**Exercise details**
Look through the material below for "starts". Copy every line that contains it.

**Provided information**

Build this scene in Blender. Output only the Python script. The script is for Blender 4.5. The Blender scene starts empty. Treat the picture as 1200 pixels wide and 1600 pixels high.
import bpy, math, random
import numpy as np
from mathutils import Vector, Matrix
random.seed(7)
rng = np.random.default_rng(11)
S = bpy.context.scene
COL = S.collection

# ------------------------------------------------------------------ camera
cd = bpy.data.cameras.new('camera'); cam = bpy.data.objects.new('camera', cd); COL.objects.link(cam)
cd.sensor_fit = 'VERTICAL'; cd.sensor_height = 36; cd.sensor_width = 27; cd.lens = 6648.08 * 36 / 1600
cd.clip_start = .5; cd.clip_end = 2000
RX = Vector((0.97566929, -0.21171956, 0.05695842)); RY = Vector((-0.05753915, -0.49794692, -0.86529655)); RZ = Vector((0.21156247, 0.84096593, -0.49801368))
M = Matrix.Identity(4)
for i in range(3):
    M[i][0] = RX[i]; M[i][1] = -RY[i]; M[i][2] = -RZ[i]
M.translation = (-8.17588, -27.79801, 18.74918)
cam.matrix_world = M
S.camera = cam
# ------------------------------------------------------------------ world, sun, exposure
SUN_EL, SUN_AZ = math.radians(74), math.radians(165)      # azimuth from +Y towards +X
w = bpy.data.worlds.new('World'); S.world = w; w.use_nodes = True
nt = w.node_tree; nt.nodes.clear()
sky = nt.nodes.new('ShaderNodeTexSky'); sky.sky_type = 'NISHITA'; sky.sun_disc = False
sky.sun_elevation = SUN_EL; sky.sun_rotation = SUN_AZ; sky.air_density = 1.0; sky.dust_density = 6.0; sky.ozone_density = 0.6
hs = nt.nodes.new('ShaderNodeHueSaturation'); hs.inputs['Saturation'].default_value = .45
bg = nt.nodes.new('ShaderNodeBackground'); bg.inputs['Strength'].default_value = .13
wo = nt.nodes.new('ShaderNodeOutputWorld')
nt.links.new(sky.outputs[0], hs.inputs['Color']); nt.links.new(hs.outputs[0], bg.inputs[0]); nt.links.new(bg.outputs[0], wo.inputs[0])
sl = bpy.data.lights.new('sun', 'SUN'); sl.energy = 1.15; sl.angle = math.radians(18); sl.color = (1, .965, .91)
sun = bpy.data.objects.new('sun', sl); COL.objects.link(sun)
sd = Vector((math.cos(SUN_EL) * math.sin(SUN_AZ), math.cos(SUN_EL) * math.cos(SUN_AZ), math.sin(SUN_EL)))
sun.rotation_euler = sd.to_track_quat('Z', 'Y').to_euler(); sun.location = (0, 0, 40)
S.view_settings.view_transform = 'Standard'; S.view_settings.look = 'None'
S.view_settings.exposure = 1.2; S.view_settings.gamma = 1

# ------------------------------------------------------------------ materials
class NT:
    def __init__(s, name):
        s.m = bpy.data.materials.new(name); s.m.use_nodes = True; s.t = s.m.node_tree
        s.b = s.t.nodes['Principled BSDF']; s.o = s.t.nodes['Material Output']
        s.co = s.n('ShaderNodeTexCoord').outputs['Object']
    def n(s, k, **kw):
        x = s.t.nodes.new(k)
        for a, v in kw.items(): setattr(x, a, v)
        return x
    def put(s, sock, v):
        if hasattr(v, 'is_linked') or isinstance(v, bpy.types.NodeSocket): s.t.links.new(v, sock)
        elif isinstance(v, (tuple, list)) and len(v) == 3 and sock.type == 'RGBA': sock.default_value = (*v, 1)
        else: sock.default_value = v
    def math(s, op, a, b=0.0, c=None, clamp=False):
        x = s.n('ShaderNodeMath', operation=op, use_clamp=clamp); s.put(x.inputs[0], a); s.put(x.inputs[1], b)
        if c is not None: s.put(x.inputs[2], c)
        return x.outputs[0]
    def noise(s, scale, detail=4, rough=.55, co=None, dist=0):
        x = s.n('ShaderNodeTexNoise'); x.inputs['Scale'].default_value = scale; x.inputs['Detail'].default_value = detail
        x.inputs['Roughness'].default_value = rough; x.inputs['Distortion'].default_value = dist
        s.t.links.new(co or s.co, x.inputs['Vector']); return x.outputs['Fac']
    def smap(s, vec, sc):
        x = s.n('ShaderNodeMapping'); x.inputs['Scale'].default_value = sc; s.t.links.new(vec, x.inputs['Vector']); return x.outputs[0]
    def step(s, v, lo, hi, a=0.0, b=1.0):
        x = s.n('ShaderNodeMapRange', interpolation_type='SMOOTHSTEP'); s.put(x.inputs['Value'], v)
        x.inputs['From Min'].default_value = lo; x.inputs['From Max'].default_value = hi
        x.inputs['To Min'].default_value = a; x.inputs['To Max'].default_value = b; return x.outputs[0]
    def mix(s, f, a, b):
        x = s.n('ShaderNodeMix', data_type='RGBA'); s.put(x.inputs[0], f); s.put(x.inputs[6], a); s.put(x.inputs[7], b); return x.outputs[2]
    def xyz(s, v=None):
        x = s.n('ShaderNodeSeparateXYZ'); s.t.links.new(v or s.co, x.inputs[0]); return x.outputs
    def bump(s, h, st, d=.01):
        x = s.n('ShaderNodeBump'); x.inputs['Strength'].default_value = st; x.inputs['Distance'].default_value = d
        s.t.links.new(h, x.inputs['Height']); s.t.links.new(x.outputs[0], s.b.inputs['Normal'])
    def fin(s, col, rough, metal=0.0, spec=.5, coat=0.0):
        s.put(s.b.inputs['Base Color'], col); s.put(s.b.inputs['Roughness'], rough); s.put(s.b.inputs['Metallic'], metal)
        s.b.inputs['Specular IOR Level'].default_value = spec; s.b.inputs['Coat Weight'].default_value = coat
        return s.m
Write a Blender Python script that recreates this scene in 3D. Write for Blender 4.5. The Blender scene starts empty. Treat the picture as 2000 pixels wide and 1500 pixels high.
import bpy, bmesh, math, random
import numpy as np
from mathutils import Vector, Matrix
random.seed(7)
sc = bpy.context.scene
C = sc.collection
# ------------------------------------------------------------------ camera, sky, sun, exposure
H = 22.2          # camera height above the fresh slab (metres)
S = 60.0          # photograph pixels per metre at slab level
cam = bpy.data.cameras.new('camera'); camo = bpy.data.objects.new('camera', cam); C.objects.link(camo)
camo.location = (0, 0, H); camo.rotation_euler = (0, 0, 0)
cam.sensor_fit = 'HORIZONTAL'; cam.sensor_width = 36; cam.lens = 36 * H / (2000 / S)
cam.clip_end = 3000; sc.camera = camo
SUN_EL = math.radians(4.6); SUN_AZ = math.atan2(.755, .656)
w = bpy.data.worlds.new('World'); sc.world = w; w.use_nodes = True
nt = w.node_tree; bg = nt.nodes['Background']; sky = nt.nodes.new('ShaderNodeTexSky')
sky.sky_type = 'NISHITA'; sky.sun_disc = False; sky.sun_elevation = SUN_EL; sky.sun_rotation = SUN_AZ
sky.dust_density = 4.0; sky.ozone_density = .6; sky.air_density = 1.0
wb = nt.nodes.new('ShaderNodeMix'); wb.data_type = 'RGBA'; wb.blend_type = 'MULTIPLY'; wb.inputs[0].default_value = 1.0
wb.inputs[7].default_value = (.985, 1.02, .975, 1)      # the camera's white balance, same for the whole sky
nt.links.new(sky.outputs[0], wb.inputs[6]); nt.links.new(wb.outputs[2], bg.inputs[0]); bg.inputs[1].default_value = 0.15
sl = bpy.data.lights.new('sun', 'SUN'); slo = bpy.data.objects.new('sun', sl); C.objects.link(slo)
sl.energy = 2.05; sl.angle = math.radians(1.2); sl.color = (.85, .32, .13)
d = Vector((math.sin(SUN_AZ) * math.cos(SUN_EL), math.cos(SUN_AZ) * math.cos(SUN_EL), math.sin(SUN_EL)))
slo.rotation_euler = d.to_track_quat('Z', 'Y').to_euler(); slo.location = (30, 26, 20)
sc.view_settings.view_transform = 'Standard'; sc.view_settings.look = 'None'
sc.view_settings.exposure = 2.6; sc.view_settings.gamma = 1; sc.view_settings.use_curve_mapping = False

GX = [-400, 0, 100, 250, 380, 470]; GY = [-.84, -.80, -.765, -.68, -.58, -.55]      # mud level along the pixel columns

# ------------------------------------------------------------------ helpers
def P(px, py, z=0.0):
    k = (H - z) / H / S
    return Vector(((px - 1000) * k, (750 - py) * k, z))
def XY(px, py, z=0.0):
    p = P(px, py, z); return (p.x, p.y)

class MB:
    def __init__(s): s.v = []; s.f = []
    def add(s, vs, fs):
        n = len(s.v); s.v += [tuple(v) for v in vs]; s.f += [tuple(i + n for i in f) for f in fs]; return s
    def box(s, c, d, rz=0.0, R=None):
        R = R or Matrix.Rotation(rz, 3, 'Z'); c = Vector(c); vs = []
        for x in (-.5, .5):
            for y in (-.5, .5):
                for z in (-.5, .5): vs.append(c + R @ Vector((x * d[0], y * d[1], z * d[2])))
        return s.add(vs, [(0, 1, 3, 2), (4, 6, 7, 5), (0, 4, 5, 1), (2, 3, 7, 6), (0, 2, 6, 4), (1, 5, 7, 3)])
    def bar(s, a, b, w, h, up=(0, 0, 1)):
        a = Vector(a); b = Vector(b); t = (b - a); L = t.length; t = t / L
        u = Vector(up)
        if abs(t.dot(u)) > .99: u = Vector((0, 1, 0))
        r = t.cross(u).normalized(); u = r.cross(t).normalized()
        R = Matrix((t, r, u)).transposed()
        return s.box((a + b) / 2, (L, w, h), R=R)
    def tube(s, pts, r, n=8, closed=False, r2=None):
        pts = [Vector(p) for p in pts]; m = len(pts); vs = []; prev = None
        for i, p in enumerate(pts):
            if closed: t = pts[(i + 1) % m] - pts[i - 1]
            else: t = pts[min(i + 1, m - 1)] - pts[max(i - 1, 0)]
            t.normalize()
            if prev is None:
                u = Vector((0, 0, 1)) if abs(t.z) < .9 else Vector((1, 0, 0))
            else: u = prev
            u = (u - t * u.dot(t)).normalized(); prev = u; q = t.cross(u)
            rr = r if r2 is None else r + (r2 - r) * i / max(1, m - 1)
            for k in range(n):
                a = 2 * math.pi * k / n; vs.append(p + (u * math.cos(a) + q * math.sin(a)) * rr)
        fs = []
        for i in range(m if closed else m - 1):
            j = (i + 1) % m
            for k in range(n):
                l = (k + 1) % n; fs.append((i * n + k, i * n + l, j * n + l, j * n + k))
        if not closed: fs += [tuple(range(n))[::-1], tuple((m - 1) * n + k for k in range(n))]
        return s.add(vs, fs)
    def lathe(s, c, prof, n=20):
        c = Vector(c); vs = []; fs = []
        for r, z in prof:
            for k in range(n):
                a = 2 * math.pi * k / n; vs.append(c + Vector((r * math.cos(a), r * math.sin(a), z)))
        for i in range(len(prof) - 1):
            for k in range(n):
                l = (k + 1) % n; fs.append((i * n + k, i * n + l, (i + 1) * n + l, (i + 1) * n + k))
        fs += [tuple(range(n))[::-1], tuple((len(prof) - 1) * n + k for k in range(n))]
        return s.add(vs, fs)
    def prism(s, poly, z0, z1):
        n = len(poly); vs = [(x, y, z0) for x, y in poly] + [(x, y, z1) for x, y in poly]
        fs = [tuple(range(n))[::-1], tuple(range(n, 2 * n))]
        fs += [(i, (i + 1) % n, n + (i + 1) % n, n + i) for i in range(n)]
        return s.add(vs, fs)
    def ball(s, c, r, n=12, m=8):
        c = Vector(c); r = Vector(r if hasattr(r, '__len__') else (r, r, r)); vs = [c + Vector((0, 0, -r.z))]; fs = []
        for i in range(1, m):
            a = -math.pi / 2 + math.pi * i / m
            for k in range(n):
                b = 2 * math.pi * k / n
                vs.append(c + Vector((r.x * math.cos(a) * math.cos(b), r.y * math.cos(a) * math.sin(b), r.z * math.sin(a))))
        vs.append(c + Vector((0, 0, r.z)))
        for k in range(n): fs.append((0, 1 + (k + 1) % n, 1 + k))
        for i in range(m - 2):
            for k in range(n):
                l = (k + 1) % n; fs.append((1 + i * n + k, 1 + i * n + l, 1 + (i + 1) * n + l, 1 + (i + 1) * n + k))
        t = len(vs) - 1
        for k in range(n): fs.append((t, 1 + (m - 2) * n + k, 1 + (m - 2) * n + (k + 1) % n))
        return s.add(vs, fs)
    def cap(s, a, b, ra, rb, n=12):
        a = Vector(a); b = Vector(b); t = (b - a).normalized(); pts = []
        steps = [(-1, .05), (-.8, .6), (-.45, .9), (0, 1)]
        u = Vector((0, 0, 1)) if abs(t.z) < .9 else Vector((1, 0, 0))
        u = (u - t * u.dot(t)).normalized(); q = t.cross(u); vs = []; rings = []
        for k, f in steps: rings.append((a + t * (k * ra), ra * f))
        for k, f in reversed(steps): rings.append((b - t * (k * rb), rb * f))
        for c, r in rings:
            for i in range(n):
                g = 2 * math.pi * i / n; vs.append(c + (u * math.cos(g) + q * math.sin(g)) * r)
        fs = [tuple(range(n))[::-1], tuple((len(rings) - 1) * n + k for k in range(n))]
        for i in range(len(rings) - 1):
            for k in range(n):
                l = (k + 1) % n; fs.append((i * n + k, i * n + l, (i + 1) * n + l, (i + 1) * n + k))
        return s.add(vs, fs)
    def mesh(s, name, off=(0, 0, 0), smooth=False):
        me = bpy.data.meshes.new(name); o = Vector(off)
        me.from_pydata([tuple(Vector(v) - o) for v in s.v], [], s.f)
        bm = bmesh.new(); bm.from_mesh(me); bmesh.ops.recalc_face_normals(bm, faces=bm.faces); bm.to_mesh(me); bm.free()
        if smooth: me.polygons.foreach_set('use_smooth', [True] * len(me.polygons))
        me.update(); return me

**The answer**
Build this scene in Blender. Output only the Python script. The script is for Blender 4.5. The Blender scene starts empty. Treat the picture as 1200 pixels wide and 1600 pixels high.
Write a Blender Python script that recreates this scene in 3D. Write for Blender 4.5. The Blender scene starts empty. Treat the picture as 2000 pixels wide and 1500 pixels high.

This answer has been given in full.